- THE TASK
Tally the lines holding "scene" and state only that figure.

- DATA SHOWN
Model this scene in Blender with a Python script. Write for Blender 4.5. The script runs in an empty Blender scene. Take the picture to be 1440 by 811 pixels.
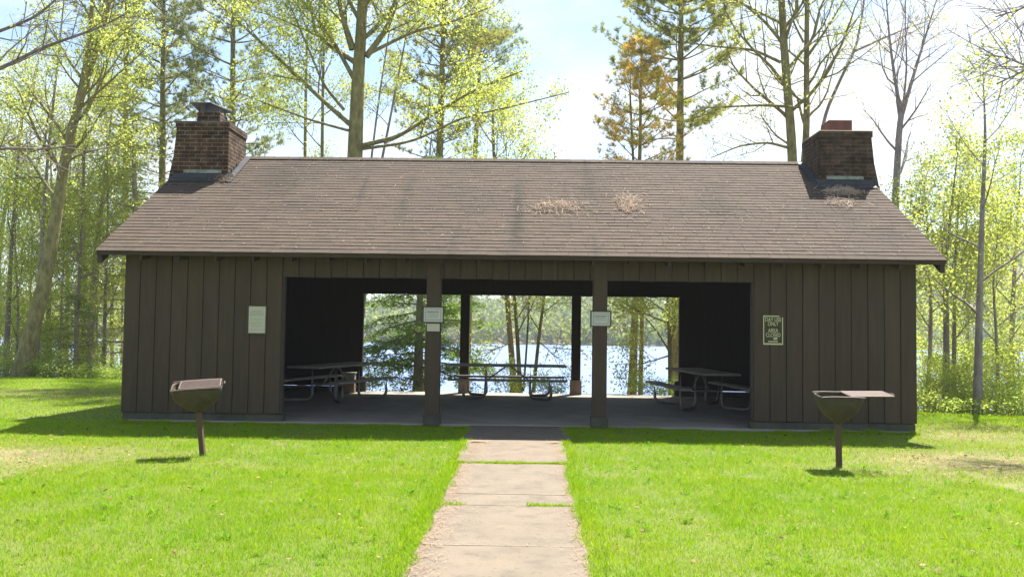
import bpy, math, random
import numpy as np
random.seed(7); rng = np.random.default_rng(7)
S = bpy.context.scene
COL = S.collection
R = math.radians

# ------------------------------------------------------------------ camera
CF, CP, CYAW, CROLL = 1228.9, .0454, -.0200, .0134
CAM = np.array([.2012, -14.104, 1.55])
_fw = np.array([math.sin(CYAW)*math.cos(CP), math.cos(CYAW)*math.cos(CP), math.sin(CP)])
_r0 = np.array([math.cos(CYAW), -math.sin(CYAW), 0.]); _u0 = np.cross(_r0, _fw)
_r = math.cos(CROLL)*_r0+math.sin(CROLL)*_u0; _u = -math.sin(CROLL)*_r0+math.cos(CROLL)*_u0
import mathutils
cd = bpy.data.cameras.new('camera'); cam = bpy.data.objects.new('camera', cd); COL.objects.link(cam)
cd.sensor_width = 36; cd.lens = 36*CF/1440; cd.clip_start = .1; cd.clip_end = 4000
M3 = mathutils.Matrix(((_r[0], _u[0], -_fw[0]), (_r[1], _u[1], -_fw[1]), (_r[2], _u[2], -_fw[2])))
cam.matrix_world = mathutils.Matrix.Translation(CAM.tolist()) @ M3.to_4x4()
S.camera = cam

def at(px, py, Y):
    v = _fw+_r*(px-720)/CF-_u*(py-405.5)/CF
    return CAM+v*((Y-CAM[1])/v[1])

# ------------------------------------------------------------------ light
SUN = np.array([.28, .47, 1.]); SUN /= np.linalg.norm(SUN)
elev = math.asin(SUN[2]); azim = math.atan2(SUN[0], SUN[1])
w = bpy.data.worlds.new('World'); S.world = w; w.use_nodes = True
nt = w.node_tree; nt.nodes.clear()
def wn(t, **k):
    n = nt.nodes.new(t)
    for a, b in k.items(): setattr(n, a, b)
    return n
sky = wn('ShaderNodeTexSky', sky_type='NISHITA', sun_disc=False, sun_elevation=elev, sun_rotation=azim, air_density=1.0, dust_density=.4, ozone_density=3.0)
tc = wn('ShaderNodeTexCoord'); mp = wn('ShaderNodeMapping'); mp.inputs['Scale'].default_value = (1.6, 1.6, 3.2); mp.inputs['Location'].default_value = (1.5, .8, .1)
nz = wn('ShaderNodeTexNoise'); nz.inputs['Scale'].default_value = 1.7; nz.inputs['Detail'].default_value = 7; nz.inputs['Roughness'].default_value = .52
rp = wn('ShaderNodeValToRGB'); rp.color_ramp.elements[0].position = .43; rp.color_ramp.elements[1].position = .69
mx = wn('ShaderNodeMixRGB'); mx.inputs['Color2'].default_value = (5.1, 5.25, 5.45, 1)
bg = wn('ShaderNodeBackground'); bg.inputs['Strength'].default_value = .063
ow = wn('ShaderNodeOutputWorld')
L = nt.links.new
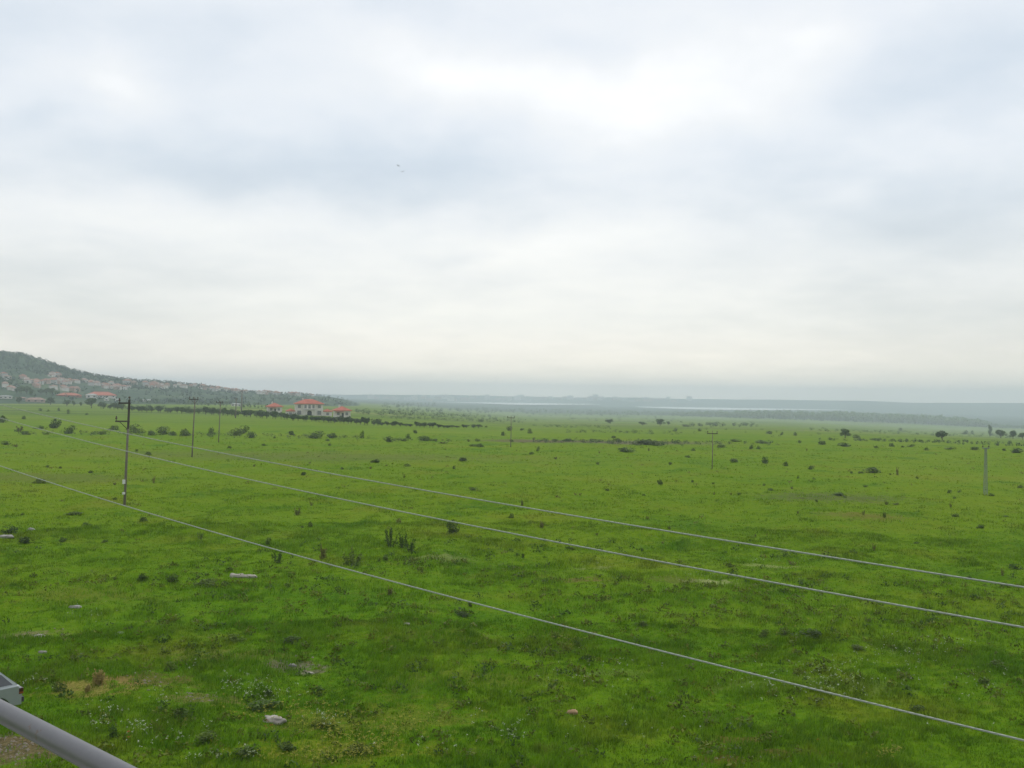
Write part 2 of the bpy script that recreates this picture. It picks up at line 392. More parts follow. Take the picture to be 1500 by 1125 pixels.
# ---------------------------------------------------------------- foliage generators
def leaf_cloud(mb, pts, size, rng, tone_fn=None, mi=0):
    for p in pts:
        n = Vector(rng.normal(size=3)); n.normalize(); a = n.orthogonal().normalized(); b = n.cross(a)
        t = rng.uniform(0, 6.28); u = a*math.cos(t)+b*math.sin(t); w = n.cross(u)
        s = size*rng.uniform(.6, 1.4); p = Vector(p)
        tone = float(np.clip((tone_fn(p) if tone_fn else .5)+rng.normal()*.16, 0, 1))
        mb.quad_faces([p-u*s, p-w*s*.55, p+u*s, p+w*s*.6], [(0,1,2,3)], mi, tone)
def lumpy_points(rng, n, lumps, shell=.55):
    out = []
    ws = np.array([l[3]**2 for l in lumps]); ws /= ws.sum()
    for _ in range(n):
        cx, cy, cz, r, fz = lumps[rng.choice(len(lumps), p=ws)]
        d = rng.normal(size=3); d /= np.linalg.norm(d); q = r*(shell+(1-shell)*rng.random()**.6)
        z = cz+d[2]*q*fz
        if z < .02: z = .02+abs(z)*.5
        out.append((cx+d[0]*q, cy+d[1]*q, z))
    return out
def shrub_mesh(seed, wide, n=420, leaf=.07):
    """unit wide, height 1 (scaled per plant): foliage; lumps low and uneven"""
    rng = np.random.default_rng(seed); mb = MB()
    lumps = [(rng.uniform(-.30, .30), rng.uniform(-.30, .30), rng.uniform(.28, .62), rng.uniform(.14, .25), 1.35) for _ in range(7 if wide else 5)]
    lumps += [(rng.uniform(-.36, .36), rng.uniform(-.36, .36), rng.uniform(.08, .2), rng.uniform(.12, .2), 1.1) for _ in range(6)]
    lumps += [(rng.uniform(-.12, .12), rng.uniform(-.12, .12), .45, .3, 1.4), (rng.uniform(-.3, .3), 0, .22, .24, .9)]
    mx = max(l[2]+l[3]*l[4] for l in lumps)
    lumps = [(a, b, c/mx, r, f/mx) for a, b, c, r, f in lumps]
    leaf_cloud(mb, lumpy_points(rng, n, lumps), leaf, rng, lambda p: .25+.5*float(vnoise(p.x*6, p.z*5, seed)))
    return mb
def stems_mesh(seed, n=6, h=.55, r=.014, spread=.25):
    rng = np.random.default_rng(seed); mb = MB()
    for k in range(n):
        a = rng.uniform(0, 6.28); s = rng.uniform(.3, 1)*spread
        mb.tube([(0, 0, -.05), (math.cos(a)*s*.4, math.sin(a)*s*.4, h*.5), (math.cos(a)*s, math.sin(a)*s, h)], [r, r*.7, r*.3], 5)
    return mb
def weed_mesh(seed, n_st=7, leaves=40, leaf=.055):
    rng = np.random.default_rng(seed); mb = MB(); st = MB()
    for k in range(n_st):
        a = rng.uniform(0, 6.28); s = rng.uniform(.1, .42); h = rng.uniform(.55, 1)
        top = Vector((math.cos(a)*s, math.sin(a)*s, h)); b = Vector((top.x*.35, top.y*.35, -.03))
        st.tube([b, (b+top)/2+Vector((0, 0, .05)), top], [.012, .009, .004], 4)
        pts = []
        for _ in range(leaves):
            t = rng.random()**.7; c = b.lerp(top, t); w = .10*(1.15-t)
            pts.append((c.x+rng.normal()*w, c.y+rng.normal()*w, max(.02, c.z+rng.normal()*.03)))
        leaf_cloud(mb, pts, leaf, rng, lambda p: .35+.4*p.z)
    return mb, st
def tree_meshes(seed, shape='round', n=900, leaf=.045):
    """height 1: crown and trunk with limbs"""
    rng = np.random.default_rng(seed); cr, tk = MB(), MB()
    lumps, limbs = [], []
    if shape == 'poplar':
        for k in range(12):
            z = .16+.8*k/11; lumps.append((rng.normal()*.02, rng.normal()*.02, z, .075*math.sin(math.pi*(.12+.8*k/11))**.6+.015, 1.4))
    else:
        for k in range(11):
            a = rng.uniform(0, 6.28); s = rng.uniform(.05, .33); z = rng.uniform(.34, .8)-s*.25
            lumps.append((math.cos(a)*s, math.sin(a)*s, z, rng.uniform(.11, .19), rng.uniform(.8, 1.05))); limbs.append((math.cos(a)*s, math.sin(a)*s, z))
        lumps.append((0, 0, .55, .24, 1.1))
    mx = max(l[2]+l[3]*l[4] for l in lumps); lumps = [(a, b, c/mx, r, f/mx) for a, b, c, r, f in lumps]
    leaf_cloud(cr, lumpy_points(rng, n, lumps, .45), leaf, rng, lambda p: .2+.6*float(vnoise(p.x*7+3, p.z*7, seed)))
    tk.tube([(0,0,-.04), (.005,0,.12), (-.008,.006,.32), (0,0,.62 if shape != 'poplar' else .9)], [.036,.026,.02,.006], 7)
    for (a, b, c) in limbs[:7]:
        tk.tube([(0,0,.16+.1*rng.random()), (a*.5, b*.5, c*.7), (a, b, c/mx)], [.014,.009,.004], 5)
    return cr, tk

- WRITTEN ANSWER
2